Dataset section —
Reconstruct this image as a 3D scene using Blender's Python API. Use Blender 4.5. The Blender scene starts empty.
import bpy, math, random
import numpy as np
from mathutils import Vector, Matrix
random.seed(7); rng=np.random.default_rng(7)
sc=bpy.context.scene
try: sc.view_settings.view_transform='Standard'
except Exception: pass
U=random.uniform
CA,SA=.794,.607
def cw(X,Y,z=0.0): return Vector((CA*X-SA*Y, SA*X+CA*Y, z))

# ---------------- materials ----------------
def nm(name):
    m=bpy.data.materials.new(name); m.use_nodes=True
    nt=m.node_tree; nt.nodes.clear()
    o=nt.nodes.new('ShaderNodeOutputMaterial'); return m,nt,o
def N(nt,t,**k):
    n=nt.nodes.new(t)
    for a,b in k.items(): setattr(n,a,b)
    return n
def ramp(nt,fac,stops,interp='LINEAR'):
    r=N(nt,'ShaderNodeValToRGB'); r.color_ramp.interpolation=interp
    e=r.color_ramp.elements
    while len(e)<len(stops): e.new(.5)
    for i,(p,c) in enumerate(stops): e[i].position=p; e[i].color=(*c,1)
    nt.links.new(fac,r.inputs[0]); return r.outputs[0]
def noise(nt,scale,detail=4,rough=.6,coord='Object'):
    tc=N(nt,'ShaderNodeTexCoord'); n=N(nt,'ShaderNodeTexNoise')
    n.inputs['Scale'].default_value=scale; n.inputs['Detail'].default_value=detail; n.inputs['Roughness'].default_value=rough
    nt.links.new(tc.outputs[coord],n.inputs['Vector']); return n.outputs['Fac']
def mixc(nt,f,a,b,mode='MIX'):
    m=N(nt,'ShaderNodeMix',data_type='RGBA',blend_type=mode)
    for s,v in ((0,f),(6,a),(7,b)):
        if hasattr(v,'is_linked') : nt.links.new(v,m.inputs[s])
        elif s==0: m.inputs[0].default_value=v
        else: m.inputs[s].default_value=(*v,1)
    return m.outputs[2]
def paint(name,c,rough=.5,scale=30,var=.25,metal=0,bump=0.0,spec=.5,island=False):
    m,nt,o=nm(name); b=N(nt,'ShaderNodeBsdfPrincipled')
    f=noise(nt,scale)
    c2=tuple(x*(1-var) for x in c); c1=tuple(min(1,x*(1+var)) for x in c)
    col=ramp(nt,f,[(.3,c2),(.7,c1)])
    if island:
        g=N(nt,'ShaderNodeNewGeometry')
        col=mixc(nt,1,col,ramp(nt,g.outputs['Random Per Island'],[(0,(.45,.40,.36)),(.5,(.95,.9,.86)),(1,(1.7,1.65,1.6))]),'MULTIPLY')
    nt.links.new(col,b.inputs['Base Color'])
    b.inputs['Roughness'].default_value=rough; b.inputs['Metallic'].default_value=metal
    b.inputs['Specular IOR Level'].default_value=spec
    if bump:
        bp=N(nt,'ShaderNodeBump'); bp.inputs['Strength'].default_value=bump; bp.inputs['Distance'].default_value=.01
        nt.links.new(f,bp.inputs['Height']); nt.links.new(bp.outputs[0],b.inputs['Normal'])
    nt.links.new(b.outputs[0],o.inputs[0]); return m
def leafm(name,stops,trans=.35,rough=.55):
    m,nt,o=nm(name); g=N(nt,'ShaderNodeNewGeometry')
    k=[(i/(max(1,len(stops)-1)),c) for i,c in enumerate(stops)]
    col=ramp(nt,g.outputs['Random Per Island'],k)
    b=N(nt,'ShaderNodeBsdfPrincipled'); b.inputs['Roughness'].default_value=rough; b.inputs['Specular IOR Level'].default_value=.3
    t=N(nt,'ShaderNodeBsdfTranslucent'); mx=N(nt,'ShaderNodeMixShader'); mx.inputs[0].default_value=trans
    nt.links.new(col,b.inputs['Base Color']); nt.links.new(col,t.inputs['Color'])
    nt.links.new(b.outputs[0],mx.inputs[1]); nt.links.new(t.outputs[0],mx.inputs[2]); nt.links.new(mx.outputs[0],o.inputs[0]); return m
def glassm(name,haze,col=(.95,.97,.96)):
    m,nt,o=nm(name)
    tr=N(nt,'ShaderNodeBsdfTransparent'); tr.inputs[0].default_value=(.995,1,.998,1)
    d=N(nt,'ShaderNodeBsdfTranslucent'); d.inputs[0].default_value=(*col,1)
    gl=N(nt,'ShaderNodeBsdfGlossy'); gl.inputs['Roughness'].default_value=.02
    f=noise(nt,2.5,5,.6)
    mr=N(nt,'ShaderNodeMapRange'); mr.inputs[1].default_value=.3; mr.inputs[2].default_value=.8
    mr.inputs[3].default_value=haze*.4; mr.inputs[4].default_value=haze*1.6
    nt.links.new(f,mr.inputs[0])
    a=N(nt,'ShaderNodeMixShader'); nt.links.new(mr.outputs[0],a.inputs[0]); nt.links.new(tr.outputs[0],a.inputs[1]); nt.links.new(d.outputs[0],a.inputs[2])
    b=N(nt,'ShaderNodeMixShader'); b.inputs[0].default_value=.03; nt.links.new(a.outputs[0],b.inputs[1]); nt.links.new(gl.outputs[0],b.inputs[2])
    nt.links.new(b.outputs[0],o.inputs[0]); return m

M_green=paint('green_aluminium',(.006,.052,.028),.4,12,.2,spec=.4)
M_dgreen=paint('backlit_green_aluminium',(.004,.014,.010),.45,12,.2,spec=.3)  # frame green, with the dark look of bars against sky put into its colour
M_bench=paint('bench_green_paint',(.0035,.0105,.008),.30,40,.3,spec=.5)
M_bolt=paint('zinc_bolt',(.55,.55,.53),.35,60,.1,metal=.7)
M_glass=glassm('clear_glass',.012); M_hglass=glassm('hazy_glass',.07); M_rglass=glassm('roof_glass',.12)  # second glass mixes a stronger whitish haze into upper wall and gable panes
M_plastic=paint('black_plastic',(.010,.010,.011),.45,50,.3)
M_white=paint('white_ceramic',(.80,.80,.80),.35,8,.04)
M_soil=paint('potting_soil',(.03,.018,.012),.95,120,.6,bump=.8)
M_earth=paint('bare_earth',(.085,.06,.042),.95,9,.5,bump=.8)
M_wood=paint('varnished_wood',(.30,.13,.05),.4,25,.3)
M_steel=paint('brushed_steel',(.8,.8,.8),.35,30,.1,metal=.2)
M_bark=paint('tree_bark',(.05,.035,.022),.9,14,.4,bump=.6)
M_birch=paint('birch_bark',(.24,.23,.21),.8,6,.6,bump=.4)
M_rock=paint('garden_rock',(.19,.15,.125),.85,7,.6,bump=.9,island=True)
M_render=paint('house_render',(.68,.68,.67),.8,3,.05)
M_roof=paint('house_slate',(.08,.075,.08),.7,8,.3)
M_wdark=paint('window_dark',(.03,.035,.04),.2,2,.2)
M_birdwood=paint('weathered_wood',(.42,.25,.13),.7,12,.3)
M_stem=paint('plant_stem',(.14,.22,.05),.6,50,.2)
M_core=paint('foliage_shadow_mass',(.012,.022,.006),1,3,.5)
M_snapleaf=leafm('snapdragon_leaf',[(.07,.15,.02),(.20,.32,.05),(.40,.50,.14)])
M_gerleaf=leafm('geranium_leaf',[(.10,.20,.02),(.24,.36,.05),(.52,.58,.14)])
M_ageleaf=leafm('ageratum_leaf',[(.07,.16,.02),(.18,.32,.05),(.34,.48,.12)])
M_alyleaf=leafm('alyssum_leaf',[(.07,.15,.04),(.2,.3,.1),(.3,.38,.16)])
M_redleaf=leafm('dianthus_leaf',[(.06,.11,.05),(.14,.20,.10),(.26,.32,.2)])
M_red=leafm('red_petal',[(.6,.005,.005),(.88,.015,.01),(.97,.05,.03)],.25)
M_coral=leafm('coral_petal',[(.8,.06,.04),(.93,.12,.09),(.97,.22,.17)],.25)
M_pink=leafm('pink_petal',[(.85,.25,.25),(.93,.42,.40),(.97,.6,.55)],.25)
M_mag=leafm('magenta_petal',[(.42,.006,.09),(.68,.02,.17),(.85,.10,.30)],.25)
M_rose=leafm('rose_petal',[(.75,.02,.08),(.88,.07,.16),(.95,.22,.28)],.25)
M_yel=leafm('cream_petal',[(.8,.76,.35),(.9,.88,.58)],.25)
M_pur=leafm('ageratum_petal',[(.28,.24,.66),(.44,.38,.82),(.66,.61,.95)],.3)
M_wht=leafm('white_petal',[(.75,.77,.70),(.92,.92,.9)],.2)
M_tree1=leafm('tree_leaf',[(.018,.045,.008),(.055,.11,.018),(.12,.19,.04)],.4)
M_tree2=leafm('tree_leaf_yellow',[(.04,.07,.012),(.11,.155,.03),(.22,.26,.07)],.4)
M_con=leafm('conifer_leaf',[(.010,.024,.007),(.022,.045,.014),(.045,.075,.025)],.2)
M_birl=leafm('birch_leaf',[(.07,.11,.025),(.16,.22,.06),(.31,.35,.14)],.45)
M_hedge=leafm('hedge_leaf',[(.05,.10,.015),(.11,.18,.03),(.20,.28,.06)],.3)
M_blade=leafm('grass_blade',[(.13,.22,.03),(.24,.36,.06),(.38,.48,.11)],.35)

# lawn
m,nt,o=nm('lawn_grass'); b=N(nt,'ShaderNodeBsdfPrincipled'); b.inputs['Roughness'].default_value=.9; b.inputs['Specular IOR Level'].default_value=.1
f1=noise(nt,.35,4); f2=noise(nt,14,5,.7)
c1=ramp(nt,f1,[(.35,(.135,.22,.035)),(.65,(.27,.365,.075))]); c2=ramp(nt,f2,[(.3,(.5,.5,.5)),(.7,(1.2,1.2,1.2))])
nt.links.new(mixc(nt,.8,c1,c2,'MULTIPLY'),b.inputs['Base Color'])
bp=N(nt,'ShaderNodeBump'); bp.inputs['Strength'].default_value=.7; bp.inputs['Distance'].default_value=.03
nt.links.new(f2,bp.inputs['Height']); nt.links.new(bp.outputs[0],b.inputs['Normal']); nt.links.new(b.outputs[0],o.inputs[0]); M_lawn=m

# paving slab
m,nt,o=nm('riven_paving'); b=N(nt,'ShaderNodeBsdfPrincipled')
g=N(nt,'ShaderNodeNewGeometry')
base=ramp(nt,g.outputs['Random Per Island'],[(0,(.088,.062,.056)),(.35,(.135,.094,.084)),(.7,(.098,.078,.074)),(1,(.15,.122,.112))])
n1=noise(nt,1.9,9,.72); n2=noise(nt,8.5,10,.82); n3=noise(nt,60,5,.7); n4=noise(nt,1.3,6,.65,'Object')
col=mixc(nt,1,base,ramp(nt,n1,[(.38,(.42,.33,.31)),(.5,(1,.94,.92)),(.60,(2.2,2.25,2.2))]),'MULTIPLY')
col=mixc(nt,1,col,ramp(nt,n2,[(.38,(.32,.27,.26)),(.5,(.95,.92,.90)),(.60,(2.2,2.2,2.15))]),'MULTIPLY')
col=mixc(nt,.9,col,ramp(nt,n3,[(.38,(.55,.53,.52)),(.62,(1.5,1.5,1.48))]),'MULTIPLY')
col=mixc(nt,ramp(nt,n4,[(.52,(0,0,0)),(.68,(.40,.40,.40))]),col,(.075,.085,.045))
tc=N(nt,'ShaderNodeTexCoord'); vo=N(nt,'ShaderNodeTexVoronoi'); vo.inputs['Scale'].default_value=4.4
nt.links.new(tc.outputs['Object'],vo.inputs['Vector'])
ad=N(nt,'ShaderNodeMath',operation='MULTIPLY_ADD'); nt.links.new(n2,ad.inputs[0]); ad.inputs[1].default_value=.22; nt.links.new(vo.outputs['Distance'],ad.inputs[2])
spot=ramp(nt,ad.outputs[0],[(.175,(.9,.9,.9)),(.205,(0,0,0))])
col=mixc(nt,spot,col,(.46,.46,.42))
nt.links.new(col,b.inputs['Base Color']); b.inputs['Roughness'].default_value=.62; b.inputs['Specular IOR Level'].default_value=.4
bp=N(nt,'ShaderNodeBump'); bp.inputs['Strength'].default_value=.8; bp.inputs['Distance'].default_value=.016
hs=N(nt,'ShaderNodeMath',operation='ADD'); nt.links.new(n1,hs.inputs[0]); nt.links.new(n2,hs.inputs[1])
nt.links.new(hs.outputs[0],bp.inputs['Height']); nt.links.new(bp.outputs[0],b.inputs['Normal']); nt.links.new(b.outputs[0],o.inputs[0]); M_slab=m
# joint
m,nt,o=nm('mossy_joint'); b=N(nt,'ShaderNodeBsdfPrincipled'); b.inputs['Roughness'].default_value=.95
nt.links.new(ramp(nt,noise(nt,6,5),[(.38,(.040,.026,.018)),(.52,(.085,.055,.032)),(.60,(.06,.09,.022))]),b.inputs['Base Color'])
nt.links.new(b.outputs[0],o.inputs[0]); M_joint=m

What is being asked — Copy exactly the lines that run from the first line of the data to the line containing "def cw(X,Y,z=0.0): return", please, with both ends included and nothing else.

Expected output —
Reconstruct this image as a 3D scene using Blender's Python API. Use Blender 4.5. The Blender scene starts empty.
import bpy, math, random
import numpy as np
from mathutils import Vector, Matrix
random.seed(7); rng=np.random.default_rng(7)
sc=bpy.context.scene
try: sc.view_settings.view_transform='Standard'
except Exception: pass
U=random.uniform
CA,SA=.794,.607
def cw(X,Y,z=0.0): return Vector((CA*X-SA*Y, SA*X+CA*Y, z))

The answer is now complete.